ABSTRACT: The scope of the present R&D is to develop an innovative support, with an integrated cooling and based on carbon composites, for the electronic sensors of the Silicon Pixel Tracker, to be installed into the ATLAS Experiment on the Large Hadron Collider at CERN. The inner layer of the detector is installed immediately outside the Beryllium beam pipe at a distance of 50 mm from the Interaction Point, where the high energy protons collide: the intense radiation field induce a radiation damage on the sensors so that a cooling system is necessary to remove the electrical power dissipated as heat, maintaining the sensor temperature sufficiently low. The task of the support system is to hold the detector modules in positions with high accuracy, minimizing the deformation induced by the cooling; this must be done with the lower possible mass because there are tight requirements in terms of material budget.

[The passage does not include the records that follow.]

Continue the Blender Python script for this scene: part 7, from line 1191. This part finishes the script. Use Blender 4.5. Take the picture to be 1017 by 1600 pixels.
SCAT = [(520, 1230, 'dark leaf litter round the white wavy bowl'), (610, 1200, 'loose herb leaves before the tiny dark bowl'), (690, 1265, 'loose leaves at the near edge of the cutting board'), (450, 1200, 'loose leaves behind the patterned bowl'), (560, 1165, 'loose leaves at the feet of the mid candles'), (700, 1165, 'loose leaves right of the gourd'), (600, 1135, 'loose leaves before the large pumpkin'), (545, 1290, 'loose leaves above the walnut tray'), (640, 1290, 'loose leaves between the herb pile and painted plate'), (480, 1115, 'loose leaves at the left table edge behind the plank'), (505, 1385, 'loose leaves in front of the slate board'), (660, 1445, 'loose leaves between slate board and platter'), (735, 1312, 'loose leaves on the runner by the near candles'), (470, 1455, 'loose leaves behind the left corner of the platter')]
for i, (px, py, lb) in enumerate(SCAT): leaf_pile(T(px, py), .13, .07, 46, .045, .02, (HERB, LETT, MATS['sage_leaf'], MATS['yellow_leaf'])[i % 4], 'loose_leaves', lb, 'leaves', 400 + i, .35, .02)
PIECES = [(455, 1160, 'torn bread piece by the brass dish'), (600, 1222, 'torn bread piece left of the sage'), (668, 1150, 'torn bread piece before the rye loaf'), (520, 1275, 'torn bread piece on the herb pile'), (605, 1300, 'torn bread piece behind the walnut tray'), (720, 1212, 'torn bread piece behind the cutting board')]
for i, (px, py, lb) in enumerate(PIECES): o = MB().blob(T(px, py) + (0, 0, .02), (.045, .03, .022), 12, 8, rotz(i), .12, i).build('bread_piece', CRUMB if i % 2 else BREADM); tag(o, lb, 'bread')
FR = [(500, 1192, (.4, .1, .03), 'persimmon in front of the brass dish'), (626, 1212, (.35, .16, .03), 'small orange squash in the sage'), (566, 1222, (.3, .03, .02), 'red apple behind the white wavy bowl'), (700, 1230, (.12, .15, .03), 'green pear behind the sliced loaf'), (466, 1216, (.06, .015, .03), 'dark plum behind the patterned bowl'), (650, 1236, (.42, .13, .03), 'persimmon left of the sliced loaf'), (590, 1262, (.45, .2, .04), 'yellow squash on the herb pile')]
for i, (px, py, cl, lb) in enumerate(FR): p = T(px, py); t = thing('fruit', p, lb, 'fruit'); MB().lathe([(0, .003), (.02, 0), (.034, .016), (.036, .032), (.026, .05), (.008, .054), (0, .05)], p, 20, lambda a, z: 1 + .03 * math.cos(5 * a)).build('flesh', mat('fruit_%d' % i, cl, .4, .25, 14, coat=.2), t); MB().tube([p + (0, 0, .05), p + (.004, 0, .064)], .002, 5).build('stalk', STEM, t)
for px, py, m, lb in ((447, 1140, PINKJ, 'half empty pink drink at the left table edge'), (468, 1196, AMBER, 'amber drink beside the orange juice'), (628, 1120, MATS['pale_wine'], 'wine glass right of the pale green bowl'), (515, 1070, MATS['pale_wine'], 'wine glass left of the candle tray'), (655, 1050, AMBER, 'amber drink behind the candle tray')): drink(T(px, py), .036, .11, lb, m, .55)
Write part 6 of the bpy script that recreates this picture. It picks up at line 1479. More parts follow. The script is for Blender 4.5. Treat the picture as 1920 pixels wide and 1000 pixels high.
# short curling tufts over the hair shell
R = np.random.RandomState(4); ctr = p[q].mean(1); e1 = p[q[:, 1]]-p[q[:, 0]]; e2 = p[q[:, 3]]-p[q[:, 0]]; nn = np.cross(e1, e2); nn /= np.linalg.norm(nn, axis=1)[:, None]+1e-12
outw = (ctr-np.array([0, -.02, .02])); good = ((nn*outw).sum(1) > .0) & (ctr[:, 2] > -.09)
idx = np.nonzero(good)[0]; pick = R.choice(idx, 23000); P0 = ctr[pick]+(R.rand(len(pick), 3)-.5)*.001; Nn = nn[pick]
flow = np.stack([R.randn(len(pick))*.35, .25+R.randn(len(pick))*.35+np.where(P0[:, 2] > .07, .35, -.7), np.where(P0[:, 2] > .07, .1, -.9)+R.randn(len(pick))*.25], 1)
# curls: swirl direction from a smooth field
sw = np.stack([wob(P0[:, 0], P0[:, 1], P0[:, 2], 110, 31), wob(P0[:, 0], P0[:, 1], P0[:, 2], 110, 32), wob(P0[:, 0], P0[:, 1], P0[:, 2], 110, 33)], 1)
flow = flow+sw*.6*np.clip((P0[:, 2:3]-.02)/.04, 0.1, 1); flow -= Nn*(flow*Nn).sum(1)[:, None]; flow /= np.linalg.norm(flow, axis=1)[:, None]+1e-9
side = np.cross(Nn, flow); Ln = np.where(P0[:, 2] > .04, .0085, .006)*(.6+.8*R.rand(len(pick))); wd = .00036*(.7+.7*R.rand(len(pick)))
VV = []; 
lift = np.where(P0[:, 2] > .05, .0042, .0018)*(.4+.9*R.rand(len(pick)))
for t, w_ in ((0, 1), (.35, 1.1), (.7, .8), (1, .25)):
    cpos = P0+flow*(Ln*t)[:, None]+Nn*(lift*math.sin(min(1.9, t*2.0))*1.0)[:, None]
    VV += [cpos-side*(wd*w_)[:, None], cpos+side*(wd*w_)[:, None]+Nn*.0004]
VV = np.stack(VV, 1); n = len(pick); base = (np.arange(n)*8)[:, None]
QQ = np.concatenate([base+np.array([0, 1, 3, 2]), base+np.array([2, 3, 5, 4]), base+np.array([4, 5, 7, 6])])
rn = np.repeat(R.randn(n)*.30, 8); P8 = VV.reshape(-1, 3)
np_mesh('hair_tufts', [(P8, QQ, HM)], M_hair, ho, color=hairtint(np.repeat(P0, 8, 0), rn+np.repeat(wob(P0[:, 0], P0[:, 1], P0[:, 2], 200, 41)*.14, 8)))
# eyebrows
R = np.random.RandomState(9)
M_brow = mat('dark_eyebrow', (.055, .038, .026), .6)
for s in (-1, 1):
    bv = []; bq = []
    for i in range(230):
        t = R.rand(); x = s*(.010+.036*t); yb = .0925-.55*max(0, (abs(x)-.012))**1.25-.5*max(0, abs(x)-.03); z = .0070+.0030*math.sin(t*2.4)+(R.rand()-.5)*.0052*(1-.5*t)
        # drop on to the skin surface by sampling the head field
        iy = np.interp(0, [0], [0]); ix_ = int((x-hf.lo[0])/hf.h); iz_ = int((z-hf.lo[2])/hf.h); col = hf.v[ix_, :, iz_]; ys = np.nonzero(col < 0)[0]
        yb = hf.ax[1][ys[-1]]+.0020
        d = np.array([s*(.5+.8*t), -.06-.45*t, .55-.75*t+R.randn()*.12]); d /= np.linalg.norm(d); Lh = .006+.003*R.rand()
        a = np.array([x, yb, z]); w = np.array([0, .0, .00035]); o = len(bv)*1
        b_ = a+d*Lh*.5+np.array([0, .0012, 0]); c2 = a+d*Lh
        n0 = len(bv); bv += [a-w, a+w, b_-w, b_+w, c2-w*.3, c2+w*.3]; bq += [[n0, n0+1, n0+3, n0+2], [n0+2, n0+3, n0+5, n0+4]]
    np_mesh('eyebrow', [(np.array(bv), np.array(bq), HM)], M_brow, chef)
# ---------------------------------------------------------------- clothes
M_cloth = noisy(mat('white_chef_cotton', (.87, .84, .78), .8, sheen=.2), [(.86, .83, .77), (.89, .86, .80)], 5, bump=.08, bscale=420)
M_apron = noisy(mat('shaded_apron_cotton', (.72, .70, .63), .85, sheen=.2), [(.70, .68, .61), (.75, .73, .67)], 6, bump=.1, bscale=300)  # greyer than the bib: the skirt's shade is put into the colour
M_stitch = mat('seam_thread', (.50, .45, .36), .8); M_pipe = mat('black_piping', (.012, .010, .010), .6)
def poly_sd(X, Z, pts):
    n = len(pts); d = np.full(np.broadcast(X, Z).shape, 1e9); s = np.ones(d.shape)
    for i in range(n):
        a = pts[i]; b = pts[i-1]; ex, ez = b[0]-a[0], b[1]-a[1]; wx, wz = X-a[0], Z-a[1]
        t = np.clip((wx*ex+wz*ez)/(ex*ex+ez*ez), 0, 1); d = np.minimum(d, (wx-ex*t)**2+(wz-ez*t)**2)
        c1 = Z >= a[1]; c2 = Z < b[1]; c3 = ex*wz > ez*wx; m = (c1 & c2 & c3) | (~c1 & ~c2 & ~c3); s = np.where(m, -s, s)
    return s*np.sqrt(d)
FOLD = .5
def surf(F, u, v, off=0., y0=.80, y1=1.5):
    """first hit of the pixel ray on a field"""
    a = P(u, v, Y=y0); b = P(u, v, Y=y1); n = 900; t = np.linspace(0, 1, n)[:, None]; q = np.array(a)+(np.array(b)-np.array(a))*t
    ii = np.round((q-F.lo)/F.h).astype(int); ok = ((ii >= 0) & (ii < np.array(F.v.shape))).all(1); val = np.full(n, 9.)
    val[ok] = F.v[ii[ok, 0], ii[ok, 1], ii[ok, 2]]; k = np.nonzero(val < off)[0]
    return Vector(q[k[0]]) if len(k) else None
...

An evaporative boiling system to remove the power dissipated by the sensors is incorporated in the support: thermal contact is made through a very conductive light carbon foam to maintain the sensor temperature sufficiently low, to limit the leakage currents and so the thermal run-away. The coolant should be CO2, with a cooling pipe design pressure of 10 MPa. The number of pipes could be 1 or 2 and the pipe material should be carbon fiber or titanium. The structural strength of the 800 mm long support stave is given fro m a carbon fiber laminate omega shaped. The design is based on thermal/mechanical/thermo-structural analysis of assemblies made of carbon fiber composites. One R&D key element is thr production of the Carbon Fiber or Titanium pipe and of the relative joints versus the external connecting piping, having suitable mechanical and tightness properties.